Types and chemical composition of organic matter in reforested lignite-rich mine soils

In the post-mining landscapes of Lusatia, forest soils develop from extremely acid, lignite-rich open cast mine spoils. The sites have been ameliorated with ash from lignite-fired power stations prior to afforestation. During stand development, incorporation of plant-derived organic matter leads to an intimate mixture with the substrate-derived lignite in the first centimetres of the soil (Ai horizon). The objective of the study was to characterise and to compare the composition of organic matter of mine soils under forest which contain substantial amounts of lignite. Therefore, the forest floor and the mineral soil (Ai and Cv horizon) under a 20-year-old pine and a 36-year-old red oak site were analysed for elemental composition, magnetic susceptibility, chemical structure by cross-polarisation magic angle spinning (CPMAS) ¹³C and ¹⁵N nuclear magnetic resonance (NMR) spectroscopy and lignite content by radiocarbon dating. The ¹³C CPMAS NMR spectra of the forest floor and Ai horizon reveal signals at 56, 72, 105, 119, 130 and 150 ppm, indicating the presence of carbohydrates and lignin originating from plant material. Additionally, structures characteristic for lignite material (aromatic and aliphatic carbon) could be observed in the Oh and Ai horizons. Using radiocarbon dating, 25 to 83% of the total carbon in these horizons can be assigned to lignite.

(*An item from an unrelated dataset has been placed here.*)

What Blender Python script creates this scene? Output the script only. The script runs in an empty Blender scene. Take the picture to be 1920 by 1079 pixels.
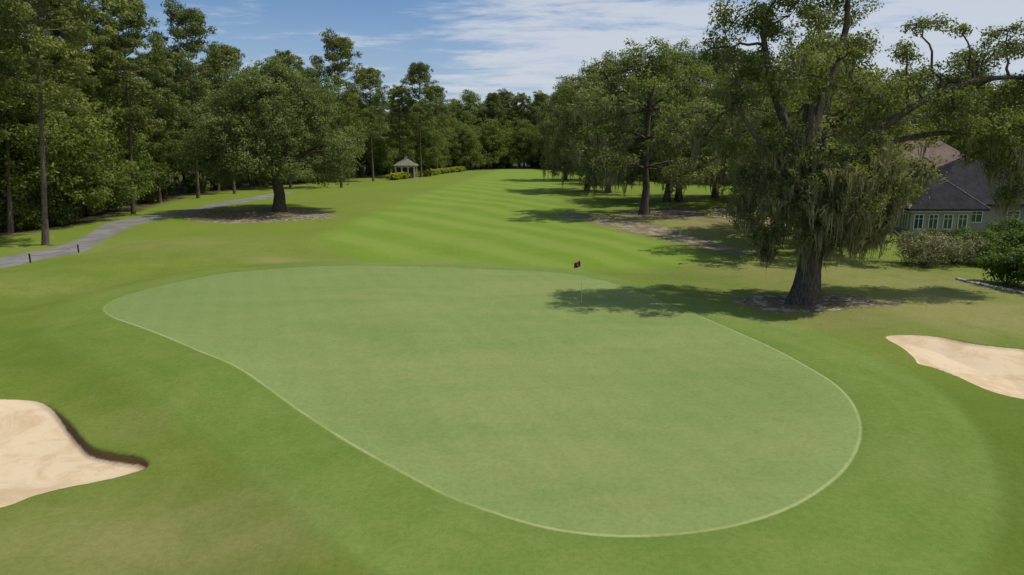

Lignite carbon may also indicate carbonaceous particles derived from amelioration ash as well as from lignite-derived airborne contamination, which are possible carbon sources of the forest floor and the surface soil.¹³C NMR and radiocarbon dating show that the subsoil (Cv horizon) is dominated by carbon derived from lignite. From these results it is concluded that mine soils, rich in lignite contain up to four organic matter types, namely lignite inherent to the parent substrate, organic matter derived from decomposition of plant residues, carbonaceous particles in amelioration ash and carbonaceous particles from airborne lignite-derived contamination. ¹⁵N NMR spectroscopy revealed that most of the nitrogen of these soils is of recent biogenic origin.